• **Exercise task**:
Output every line below exactly.

• **Recorded information**:
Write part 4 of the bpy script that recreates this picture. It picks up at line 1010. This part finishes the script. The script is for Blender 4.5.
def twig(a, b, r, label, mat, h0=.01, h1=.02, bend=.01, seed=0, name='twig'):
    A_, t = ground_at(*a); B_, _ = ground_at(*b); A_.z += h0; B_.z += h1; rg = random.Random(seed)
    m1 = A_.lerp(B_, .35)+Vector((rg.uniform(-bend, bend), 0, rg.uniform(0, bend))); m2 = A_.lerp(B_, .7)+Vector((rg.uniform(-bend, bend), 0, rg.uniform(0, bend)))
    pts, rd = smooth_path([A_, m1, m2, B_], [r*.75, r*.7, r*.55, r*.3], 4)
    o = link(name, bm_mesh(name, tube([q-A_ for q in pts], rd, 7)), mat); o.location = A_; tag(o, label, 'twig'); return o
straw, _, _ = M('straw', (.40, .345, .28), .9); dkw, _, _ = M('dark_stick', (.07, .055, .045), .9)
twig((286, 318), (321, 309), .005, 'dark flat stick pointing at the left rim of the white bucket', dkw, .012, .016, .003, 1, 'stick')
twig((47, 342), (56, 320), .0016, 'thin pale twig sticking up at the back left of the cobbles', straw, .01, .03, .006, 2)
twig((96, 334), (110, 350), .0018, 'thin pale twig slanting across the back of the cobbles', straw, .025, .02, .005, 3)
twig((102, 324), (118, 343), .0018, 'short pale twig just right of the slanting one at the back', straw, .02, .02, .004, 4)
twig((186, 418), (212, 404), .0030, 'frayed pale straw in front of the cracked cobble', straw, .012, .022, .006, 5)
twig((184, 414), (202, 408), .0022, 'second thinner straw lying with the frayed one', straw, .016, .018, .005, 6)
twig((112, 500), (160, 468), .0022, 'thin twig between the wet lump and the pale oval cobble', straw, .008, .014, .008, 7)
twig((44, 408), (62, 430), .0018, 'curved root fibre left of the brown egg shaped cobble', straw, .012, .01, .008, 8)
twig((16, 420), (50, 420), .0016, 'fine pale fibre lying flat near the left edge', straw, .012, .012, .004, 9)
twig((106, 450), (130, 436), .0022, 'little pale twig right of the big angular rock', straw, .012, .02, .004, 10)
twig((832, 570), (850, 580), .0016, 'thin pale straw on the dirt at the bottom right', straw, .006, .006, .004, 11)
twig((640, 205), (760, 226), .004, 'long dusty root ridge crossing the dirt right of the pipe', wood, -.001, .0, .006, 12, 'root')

• **The solution**:
Write part 4 of the bpy script that recreates this picture. It picks up at line 1010. This part finishes the script. The script is for Blender 4.5.
def twig(a, b, r, label, mat, h0=.01, h1=.02, bend=.01, seed=0, name='twig'):
    A_, t = ground_at(*a); B_, _ = ground_at(*b); A_.z += h0; B_.z += h1; rg = random.Random(seed)
    m1 = A_.lerp(B_, .35)+Vector((rg.uniform(-bend, bend), 0, rg.uniform(0, bend))); m2 = A_.lerp(B_, .7)+Vector((rg.uniform(-bend, bend), 0, rg.uniform(0, bend)))
    pts, rd = smooth_path([A_, m1, m2, B_], [r*.75, r*.7, r*.55, r*.3], 4)
    o = link(name, bm_mesh(name, tube([q-A_ for q in pts], rd, 7)), mat); o.location = A_; tag(o, label, 'twig'); return o
straw, _, _ = M('straw', (.40, .345, .28), .9); dkw, _, _ = M('dark_stick', (.07, .055, .045), .9)
twig((286, 318), (321, 309), .005, 'dark flat stick pointing at the left rim of the white bucket', dkw, .012, .016, .003, 1, 'stick')
twig((47, 342), (56, 320), .0016, 'thin pale twig sticking up at the back left of the cobbles', straw, .01, .03, .006, 2)
twig((96, 334), (110, 350), .0018, 'thin pale twig slanting across the back of the cobbles', straw, .025, .02, .005, 3)
twig((102, 324), (118, 343), .0018, 'short pale twig just right of the slanting one at the back', straw, .02, .02, .004, 4)
twig((186, 418), (212, 404), .0030, 'frayed pale straw in front of the cracked cobble', straw, .012, .022, .006, 5)
twig((184, 414), (202, 408), .0022, 'second thinner straw lying with the frayed one', straw, .016, .018, .005, 6)
twig((112, 500), (160, 468), .0022, 'thin twig between the wet lump and the pale oval cobble', straw, .008, .014, .008, 7)
twig((44, 408), (62, 430), .0018, 'curved root fibre left of the brown egg shaped cobble', straw, .012, .01, .008, 8)
twig((16, 420), (50, 420), .0016, 'fine pale fibre lying flat near the left edge', straw, .012, .012, .004, 9)
twig((106, 450), (130, 436), .0022, 'little pale twig right of the big angular rock', straw, .012, .02, .004, 10)
twig((832, 570), (850, 580), .0016, 'thin pale straw on the dirt at the bottom right', straw, .006, .006, .004, 11)
twig((640, 205), (760, 226), .004, 'long dusty root ridge crossing the dirt right of the pipe', wood, -.001, .0, .006, 12, 'root')